Table 4. Water volumes of the experiment.

Description	Volume (Litres)
Theoretical pore saturation volume	103.1
Sensor-estimated saturation volume	93.3
Volume of water drained after 190 days	42
Estimated volume for initial drainage (hyperbolic fitting)	43.5
Volume of water in the first infiltration	12.6
Volume of water in the second infiltration	12.6
Drainage after the first infiltration (47 days)	10.3
Drainage after the second infiltration (103 days)	14.7
Total volume of water present in the column since the start	118.5
Total increase in drained water after induced infiltrations	23.6
Volume to be drained over time	0.9

presents the values of the volume of water involved in the experiment. The total volume of water in the system, when saturated, can be calculated based on the average porosity of the column or sensor-measured moisture content. The determined values were 103.1 litres and 93.3 litres, respectively. During the drainage process, part of the water was removed from the column by gravity, as illustrated in Figure 22. The amount of water drained by Day 190 was 42 litres. The hyperbolic fitting indicates that the final drained volume was 42 litres, which indicates that the system was very close to equilibrium.

Each infiltration process introduced 12.6 litres of water. Measurements and drained water after infiltration indicated drained volumes of 10.3 litres and 14.7 litres for each infiltration. The total volume drained after infiltration was 23.6 litres.

After the drainage and infiltration processes, a certain amount of water remained in the column due to the water retention capacity of the material. This retained water volume was calculated by the difference of the initial mass, infiltrations, and drained volume. The sum of the initial water volume (using the theoretical value) and the induced infiltration was 118.5 litres. The sum of the total drained volume by Day 190 plus the retained volume was 117.6 litres. The water volume balance indicates that 0.9 litres remained to be drained.

The volume balance reveals that the column experiment has significant potential for inferring important information about water flow and retention and assessing the possibility of saturation in filtered tailing piles.

Based on Nguyen et al. [25], the permeability coefficient as a function of suction was calculated using the volumetric moisture content and suction profiles that were determined during infiltration. Unfortunately, the suction variations were not sufficient to cover a significant range of suctions. The permeability coefficient was 2.5 × 10⁻⁸–1 × 10⁻⁷ m/s for suctions of 19–26 kPa. The permeability coefficient for an average suction of 22 kPa was 2.2 × 10⁻⁷ m/s.

5.3. Soil Water Retention Curve and Column Data

Figure 23, Figure 24 and Figure 25 present the data obtained through the volumetric moisture content and suction sensors and retention curves obtained in the laboratory for various stages of the study.

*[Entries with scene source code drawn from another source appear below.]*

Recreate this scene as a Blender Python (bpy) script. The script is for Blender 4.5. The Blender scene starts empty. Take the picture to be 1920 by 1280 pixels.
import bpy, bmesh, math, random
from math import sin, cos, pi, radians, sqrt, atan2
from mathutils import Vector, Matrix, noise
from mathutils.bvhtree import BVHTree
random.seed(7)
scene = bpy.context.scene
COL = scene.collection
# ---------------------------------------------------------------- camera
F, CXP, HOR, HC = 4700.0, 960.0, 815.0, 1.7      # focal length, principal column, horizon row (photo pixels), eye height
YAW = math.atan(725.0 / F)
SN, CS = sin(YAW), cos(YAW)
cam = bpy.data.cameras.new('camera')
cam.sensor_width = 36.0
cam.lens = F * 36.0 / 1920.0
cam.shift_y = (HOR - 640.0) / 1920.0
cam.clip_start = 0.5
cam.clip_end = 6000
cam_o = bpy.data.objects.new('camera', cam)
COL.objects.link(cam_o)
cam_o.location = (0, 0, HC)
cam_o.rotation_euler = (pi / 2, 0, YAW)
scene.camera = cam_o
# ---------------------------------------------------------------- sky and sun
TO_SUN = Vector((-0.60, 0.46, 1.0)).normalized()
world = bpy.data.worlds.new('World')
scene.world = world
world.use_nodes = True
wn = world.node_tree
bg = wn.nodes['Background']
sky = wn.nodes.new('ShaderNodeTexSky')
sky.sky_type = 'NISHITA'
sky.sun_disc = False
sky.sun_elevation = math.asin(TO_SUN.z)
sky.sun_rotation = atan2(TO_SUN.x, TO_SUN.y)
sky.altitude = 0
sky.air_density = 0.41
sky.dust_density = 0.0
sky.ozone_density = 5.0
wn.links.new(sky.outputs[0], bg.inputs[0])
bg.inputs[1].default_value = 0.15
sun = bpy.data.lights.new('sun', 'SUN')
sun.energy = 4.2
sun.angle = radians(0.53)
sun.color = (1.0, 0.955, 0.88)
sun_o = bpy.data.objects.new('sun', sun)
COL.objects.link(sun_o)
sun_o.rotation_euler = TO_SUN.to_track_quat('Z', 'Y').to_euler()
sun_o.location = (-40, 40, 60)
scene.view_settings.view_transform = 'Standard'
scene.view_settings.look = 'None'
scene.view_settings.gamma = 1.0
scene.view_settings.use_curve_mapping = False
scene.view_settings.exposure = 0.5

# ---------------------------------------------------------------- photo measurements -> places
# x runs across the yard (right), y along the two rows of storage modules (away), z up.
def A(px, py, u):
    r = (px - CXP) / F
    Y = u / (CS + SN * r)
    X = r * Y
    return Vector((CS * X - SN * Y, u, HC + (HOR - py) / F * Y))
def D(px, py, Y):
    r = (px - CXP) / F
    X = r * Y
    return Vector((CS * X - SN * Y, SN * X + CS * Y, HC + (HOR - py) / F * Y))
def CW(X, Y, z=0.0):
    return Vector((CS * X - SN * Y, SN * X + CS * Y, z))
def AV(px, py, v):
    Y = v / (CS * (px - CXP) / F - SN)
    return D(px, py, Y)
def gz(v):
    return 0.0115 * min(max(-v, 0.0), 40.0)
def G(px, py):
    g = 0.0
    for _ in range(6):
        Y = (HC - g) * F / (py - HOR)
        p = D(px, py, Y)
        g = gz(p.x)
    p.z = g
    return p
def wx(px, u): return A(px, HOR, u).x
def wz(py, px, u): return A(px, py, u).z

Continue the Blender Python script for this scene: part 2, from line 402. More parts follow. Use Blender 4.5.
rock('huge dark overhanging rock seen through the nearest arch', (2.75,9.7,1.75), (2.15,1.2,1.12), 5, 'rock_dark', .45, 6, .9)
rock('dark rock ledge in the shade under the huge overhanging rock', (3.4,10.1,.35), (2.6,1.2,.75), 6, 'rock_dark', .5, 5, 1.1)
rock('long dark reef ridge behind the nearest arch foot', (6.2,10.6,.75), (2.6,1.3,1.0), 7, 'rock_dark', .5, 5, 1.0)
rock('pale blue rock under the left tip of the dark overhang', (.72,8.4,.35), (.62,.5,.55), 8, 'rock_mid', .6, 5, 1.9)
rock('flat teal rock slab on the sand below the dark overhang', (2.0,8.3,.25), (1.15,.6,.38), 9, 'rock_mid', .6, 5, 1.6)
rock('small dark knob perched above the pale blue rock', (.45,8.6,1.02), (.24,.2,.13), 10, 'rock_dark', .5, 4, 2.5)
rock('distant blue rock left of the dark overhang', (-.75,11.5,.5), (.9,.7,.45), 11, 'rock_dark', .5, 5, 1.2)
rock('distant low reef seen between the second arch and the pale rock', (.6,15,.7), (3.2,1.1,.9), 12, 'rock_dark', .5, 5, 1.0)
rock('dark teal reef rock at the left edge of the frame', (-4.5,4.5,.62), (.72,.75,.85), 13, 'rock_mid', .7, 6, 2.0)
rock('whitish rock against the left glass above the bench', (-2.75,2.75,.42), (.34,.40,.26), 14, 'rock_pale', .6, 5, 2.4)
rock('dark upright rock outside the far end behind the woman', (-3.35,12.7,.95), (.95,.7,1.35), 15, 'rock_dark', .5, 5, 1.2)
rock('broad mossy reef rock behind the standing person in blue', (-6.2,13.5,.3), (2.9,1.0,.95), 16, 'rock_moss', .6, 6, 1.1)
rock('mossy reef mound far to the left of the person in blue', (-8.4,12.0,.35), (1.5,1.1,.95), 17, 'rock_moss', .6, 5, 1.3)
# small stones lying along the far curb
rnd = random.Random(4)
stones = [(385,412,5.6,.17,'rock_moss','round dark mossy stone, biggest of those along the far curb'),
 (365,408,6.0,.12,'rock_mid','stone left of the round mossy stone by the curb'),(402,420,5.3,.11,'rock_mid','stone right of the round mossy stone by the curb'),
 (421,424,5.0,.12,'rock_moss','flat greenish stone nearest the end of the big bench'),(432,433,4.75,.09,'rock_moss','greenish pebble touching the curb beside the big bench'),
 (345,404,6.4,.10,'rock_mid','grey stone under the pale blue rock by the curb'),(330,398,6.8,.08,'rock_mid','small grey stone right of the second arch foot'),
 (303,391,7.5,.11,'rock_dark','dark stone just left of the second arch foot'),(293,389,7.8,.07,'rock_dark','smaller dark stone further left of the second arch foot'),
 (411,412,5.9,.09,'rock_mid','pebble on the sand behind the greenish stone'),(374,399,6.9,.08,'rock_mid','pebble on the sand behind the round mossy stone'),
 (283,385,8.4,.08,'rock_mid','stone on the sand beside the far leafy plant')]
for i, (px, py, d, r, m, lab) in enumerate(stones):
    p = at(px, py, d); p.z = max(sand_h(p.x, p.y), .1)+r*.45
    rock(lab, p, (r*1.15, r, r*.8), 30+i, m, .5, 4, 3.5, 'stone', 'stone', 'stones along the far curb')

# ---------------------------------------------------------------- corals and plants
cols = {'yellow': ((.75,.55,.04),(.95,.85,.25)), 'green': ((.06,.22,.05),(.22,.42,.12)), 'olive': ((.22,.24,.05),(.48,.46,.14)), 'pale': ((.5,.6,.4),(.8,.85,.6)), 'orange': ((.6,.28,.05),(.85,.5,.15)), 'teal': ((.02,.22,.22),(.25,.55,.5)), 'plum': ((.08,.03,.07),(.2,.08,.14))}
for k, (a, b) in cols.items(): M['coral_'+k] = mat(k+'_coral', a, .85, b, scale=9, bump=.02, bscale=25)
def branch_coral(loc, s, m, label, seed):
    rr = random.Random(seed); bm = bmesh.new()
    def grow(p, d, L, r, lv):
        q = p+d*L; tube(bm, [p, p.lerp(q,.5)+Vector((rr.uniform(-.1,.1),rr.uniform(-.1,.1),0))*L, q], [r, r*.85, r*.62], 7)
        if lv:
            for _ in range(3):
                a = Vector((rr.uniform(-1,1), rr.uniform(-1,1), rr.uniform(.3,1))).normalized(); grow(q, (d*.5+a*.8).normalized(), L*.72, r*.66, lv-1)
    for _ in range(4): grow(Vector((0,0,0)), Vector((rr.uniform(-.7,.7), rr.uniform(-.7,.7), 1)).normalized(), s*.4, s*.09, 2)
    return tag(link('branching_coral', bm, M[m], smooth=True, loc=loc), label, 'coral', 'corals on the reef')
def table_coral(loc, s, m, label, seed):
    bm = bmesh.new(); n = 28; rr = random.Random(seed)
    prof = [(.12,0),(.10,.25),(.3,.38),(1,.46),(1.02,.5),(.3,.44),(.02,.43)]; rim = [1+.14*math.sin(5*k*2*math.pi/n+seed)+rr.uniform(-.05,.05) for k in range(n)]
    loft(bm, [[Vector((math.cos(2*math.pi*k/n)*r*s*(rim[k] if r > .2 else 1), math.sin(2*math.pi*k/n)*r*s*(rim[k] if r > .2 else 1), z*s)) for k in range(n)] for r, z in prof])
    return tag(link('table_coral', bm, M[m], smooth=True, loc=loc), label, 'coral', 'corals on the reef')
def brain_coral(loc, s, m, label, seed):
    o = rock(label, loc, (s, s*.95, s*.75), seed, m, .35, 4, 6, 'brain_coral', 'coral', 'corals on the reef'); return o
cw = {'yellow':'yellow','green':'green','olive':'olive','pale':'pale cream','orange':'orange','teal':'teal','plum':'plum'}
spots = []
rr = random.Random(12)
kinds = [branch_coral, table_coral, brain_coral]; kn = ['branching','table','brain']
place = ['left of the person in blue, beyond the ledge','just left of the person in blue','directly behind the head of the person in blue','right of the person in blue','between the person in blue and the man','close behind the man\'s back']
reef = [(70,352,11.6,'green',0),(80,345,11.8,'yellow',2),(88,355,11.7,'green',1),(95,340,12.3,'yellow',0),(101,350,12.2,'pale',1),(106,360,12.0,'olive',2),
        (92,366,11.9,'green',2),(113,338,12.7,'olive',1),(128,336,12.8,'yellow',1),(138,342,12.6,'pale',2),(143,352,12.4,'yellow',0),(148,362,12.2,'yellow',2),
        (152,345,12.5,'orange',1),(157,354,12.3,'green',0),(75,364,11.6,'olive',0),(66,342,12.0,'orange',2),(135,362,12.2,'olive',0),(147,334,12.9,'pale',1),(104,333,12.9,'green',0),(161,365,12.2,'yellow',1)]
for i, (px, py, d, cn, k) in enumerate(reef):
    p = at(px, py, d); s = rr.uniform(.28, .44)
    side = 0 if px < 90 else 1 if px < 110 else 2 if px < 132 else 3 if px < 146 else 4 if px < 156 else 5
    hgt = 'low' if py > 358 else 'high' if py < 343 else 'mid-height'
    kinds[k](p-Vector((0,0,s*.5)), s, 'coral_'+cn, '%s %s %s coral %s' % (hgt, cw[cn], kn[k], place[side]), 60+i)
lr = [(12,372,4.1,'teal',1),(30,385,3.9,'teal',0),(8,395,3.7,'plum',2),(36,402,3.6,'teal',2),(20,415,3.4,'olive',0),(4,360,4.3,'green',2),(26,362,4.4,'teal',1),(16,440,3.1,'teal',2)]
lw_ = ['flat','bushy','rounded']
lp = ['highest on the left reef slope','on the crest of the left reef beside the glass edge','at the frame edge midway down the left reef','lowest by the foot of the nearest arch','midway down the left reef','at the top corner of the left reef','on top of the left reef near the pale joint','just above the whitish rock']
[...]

Figure 23 shows the continuously obtained data from Stages 1 and 2 (during the compaction and saturation process). The deepest sensor had a relatively high saturated water content, whereas the other sensors had water content approximately 7% below the saturation value. The water content and suction trajectories followed a segment with little variation in water content until a suction of approximately 10 kPa was reached. Beyond this point, the data consistently followed the soil water retention curve (SWRC). Importantly, during these two stages, the wetting path was followed.

For suction values of approximately 0–10 kPa, the SWRC showed little variation in volumetric water content. Additionally, the suction sensor is not sufficiently sensitive to these small variations at this suction level. However, the data clearly followed the SWRC when the suction values approached 10 kPa.

In the stages associated with climatic events (Stages 4 and 5), there was minimal variation in moisture content up to a suction of approximately 10 kPa, as noted in previous stages. This finding was indicated in the soil water retention curve (SWRC) in the laboratory and confirms that the water content was not recorded by the moisture sensor. Interestingly, no hysteresis was detected. Only the upper sensor (6) showed variations. As previously described, water can infiltrate to greater depths without altering the suction or water content. However, more intense infiltration and/or evaporation may affect deeper sensors.

6. Conclusions

This study presented the initial findings from an experiment using a 5 m high column filled with compacted iron ore tailings. The volumetric water content and suction were monitored using sensors to evaluate the water retention behaviour and define the active zone in the material. After saturation, drainage, and two cycles of infiltration and evaporation, the experiment provided insights into the complex water dynamics in compacted tailings. The experiment highlighted the critical role of infiltration, drainage, and evaporation processes for effective tailings management, particularly in preventing water-induced instabilities such as liquefaction in tall tailings stacks.

A key aspect of the experiment was the calibration of the volumetric water content sensor, which was specifically tailored for the iron-rich material to account for the influence of iron oxide on the sensor readings. With an instantaneous response time, the moisture content sensor provided immediate data, whereas the suction sensor with a determined response time of 5 min required careful correction to ensure accuracy.

The collected data yielded consistent water content and suction profiles, which clearly defined an active zone of approximately 3 m under simulated climatic conditions. A significant conclusion was the reasonable consistency between laboratory-obtained soil water retention curves (SWRCs) and field data, although further investigation is recommended near saturation levels.

The experiment also provided a detailed water balance and demonstrated that although some infiltrated water was quickly drained, a portion remained in the tailings due to the water retention capacity of the material. This retention is crucial for understanding the long-term stability and assessing potential risks associated with water in tailings stacks. Overall, the experiments are demonstrated to be highly effective in evaluating the behaviour of compacted filtered tailings and serve as a robust basis for precise numerical analyses to calibrate material parameters.